I don’t have a strong opinion about most Premier League coaches. Even after three years of reading about them daily.
Sir Alex Ferguson? Negative connotations. A sort of bully. “Fergie time,” all that. And I don’t like calling anyone “sir”. (It’s the republican in me.) But he wins. Roberto Mancini seems a sort of fancy Dan, and Harry Redknapp is a dopey uncle who somehow finds work. I find myself prepared to like Andre Villas-Boas, and maybe Michael Laudrup, but I’m not sure I have enough information, and then there are a dozen guys who don’t move the needle. Tony Pulis? Whoever coaches Sutherland? And Reading and Norwich City?
My lack of strong opinions on the topic perhaps is no surprise considering I have been in the same room with only two of the 20 managers — Arsene Wenger, who materialized at a World Cup qualifier I covered in Paris in 2009 (France v Romania), and Rafael Benitez, who went on a sort of paranoid rant after winning the Fifa Club World Cup (with Inter Milan) here in Abu Dhabi in 2010. (And was fired a few days later.)

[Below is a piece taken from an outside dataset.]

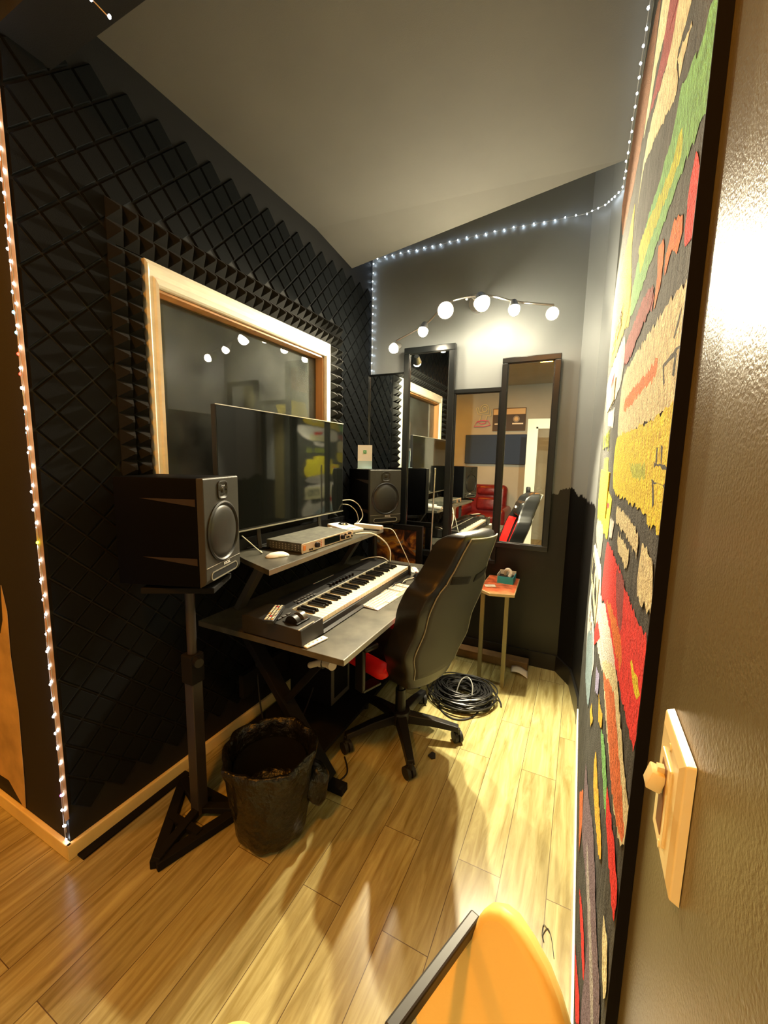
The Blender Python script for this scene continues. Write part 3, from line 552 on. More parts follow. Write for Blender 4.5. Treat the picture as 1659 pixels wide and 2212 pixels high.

But one guy I am ready to decide on is David Moyes. I like him. I like what he does with Everton, who are always competitive without the resources of the big guys. And, Landon Donovan likes him, and I believe Landon to be a good assessor of coaching character.
I also like Moyes because he is a semi-tragic figure.

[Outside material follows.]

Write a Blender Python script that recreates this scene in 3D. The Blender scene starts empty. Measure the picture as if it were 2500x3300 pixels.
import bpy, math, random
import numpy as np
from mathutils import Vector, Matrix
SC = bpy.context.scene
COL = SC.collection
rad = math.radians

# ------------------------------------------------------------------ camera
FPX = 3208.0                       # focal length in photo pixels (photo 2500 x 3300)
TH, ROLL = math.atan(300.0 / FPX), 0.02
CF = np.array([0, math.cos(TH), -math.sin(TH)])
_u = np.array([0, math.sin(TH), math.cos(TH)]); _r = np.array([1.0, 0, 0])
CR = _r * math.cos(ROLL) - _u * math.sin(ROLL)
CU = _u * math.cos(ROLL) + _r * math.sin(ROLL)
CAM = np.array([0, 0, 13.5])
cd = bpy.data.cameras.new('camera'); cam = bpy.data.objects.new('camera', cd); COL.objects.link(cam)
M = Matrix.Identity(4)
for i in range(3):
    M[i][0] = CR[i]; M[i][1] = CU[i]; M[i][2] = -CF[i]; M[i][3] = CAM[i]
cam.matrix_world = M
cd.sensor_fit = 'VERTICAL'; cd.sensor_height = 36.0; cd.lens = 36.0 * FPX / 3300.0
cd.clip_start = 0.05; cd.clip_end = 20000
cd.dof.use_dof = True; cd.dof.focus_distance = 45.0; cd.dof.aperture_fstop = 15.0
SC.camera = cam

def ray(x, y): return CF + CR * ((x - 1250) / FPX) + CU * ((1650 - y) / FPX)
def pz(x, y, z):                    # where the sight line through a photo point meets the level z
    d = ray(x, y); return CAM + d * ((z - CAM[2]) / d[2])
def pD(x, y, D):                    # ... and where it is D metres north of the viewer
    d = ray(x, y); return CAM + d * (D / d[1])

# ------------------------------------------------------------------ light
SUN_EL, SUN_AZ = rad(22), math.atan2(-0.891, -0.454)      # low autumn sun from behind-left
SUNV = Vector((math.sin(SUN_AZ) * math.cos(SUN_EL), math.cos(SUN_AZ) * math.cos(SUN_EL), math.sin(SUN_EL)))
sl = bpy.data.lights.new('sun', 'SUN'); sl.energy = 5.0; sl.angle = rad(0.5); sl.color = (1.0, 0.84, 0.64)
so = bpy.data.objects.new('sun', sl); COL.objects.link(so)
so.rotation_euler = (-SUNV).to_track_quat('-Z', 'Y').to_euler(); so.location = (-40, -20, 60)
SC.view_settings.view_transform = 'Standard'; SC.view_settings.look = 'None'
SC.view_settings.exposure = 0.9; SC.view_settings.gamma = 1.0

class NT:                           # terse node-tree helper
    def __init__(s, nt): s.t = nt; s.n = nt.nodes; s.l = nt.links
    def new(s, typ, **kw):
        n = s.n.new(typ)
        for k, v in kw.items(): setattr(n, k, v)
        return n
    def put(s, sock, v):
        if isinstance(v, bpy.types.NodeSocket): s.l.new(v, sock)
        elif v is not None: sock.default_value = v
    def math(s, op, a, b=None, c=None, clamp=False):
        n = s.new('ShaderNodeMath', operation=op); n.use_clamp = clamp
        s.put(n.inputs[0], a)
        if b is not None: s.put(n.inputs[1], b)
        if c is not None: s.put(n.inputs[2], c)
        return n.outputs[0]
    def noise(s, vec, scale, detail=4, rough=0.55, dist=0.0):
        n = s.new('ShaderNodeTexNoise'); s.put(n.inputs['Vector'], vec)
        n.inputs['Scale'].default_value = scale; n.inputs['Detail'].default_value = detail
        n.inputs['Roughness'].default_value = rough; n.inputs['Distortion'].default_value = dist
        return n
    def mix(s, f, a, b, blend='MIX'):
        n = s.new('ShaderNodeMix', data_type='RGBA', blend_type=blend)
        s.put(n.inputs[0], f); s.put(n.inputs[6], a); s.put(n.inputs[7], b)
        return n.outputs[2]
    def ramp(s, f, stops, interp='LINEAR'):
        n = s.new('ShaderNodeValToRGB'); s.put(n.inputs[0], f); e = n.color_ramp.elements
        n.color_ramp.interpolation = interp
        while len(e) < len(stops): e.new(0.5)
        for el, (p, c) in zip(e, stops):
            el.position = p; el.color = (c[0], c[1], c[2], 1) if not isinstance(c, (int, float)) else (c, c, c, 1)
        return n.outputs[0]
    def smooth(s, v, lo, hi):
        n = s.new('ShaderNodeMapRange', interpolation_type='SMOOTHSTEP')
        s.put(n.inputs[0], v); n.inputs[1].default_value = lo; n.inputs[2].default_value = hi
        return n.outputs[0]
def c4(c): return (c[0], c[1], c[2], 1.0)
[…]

For all the surprises Everton has sprung, during the long tenure of Moyes (which began in 2002), they have never won a trophy. Not one. Not even the League Cup.
He got to the final of the FA Cup in 2009, having defeated Manchester United on the way, but Chelsea beat Everton at Wembley.

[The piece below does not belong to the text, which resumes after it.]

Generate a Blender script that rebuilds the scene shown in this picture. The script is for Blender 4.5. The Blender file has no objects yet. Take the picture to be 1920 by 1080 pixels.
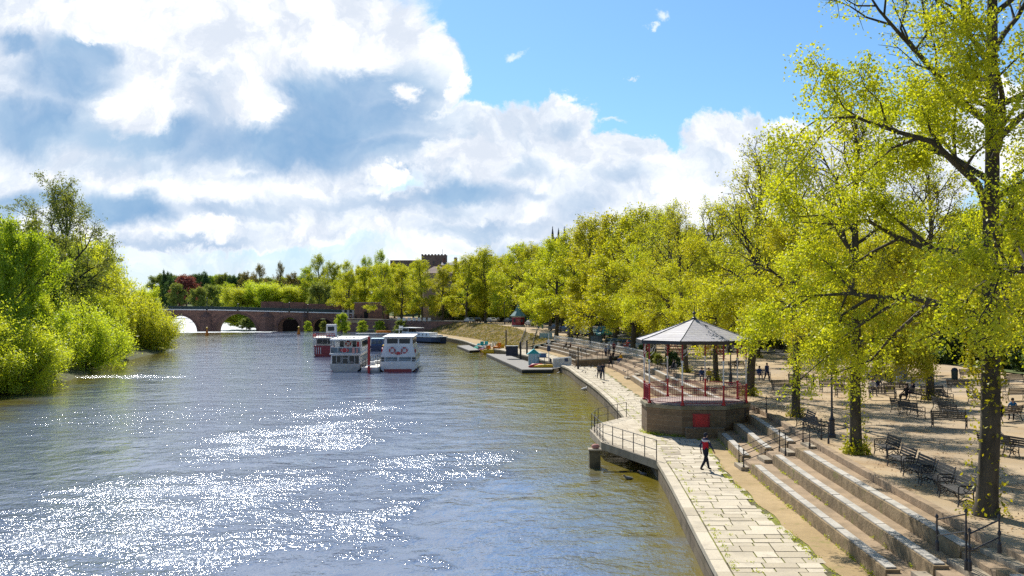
import bpy, math, random
import numpy as np
from mathutils import Vector, Matrix

# ------------------------------------------------------------------ camera, sky, sun, exposure
sc = bpy.context.scene
C = sc.collection
F_PX = 1960.0                                   # focal length in pixels of the 1920 wide photo
CAM_Z = 9.0
PITCH = math.atan(32 / F_PX)
cam_data = bpy.data.cameras.new("camera")
cam_data.sensor_width = 36.0
cam_data.lens = 36.0 * F_PX / 1920.0
cam_data.clip_start = 0.5
cam_data.clip_end = 9000
cam = bpy.data.objects.new("camera", cam_data)
C.objects.link(cam)
cam.location = (0, 0, CAM_Z)
cam.rotation_euler = (math.pi / 2 + PITCH, 0, 0)
sc.camera = cam

SUN_EL = math.radians(46)
SUN_AZ = math.radians(16)                       # to the left of the viewing axis (+Y)
sun_dir = Vector((-math.sin(SUN_AZ) * math.cos(SUN_EL), math.cos(SUN_AZ) * math.cos(SUN_EL), math.sin(SUN_EL)))
sl = bpy.data.lights.new("sun", 'SUN')
sl.energy = 5.0
sl.angle = math.radians(0.6)
sl.color = (1.0, 0.95, 0.86)
sun = bpy.data.objects.new("sun", sl)
C.objects.link(sun)
sun.rotation_euler = sun_dir.to_track_quat('Z', 'Y').to_euler()

sc.view_settings.view_transform = 'Standard'
sc.view_settings.look = 'None'
sc.view_settings.exposure = 0.5
sc.view_settings.gamma = 1.0
cy = sc.cycles
cy.max_bounces = 8
cy.diffuse_bounces = 5
cy.glossy_bounces = 3
cy.transmission_bounces = 4
cy.transparent_max_bounces = 6
cy.caustics_reflective = False
cy.caustics_refractive = False
cy.sample_clamp_indirect = 4.0
cy.use_denoising = False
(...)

He was thought to have a chance at the FA Cup this year, but that went “poof” when Wigan (!) nuked Everton in the quarterfinals yesterday.
This happened on the same day we had done a big piece in The National about Moyes’s pursuit of the FA Cup, and how much it would mean to him.
And the result brought another 700 words of analysis from one of our English football correspondents, who fretted that all of Moyes’s good work would be forgotten because of that lack of trophies.
As Richard Jolly noted, Moyes runs the whole of the football operations at Everton, he works with a modest budget (but doesn’t talk about it every time he opens his mouth) and manages to finish in the upper half of the league year after year.
He seems like a stand-up guy. And then Landon told me he loved playing for him, and would not want to play for anyone else in England (after two three-month loaner periods with Everton, in 2010 and 2012), and that was enough for me.
And then we’re back to the tragic figure thing. The guy who does things right, who brings down the mighty, who perseveres without complaint and apparently is beloved by fans and players … but who can’t win the big one. Or even the little one.
British journalists seemingly can’t take their eyes off of him, and these are guys who know their Shakespeare.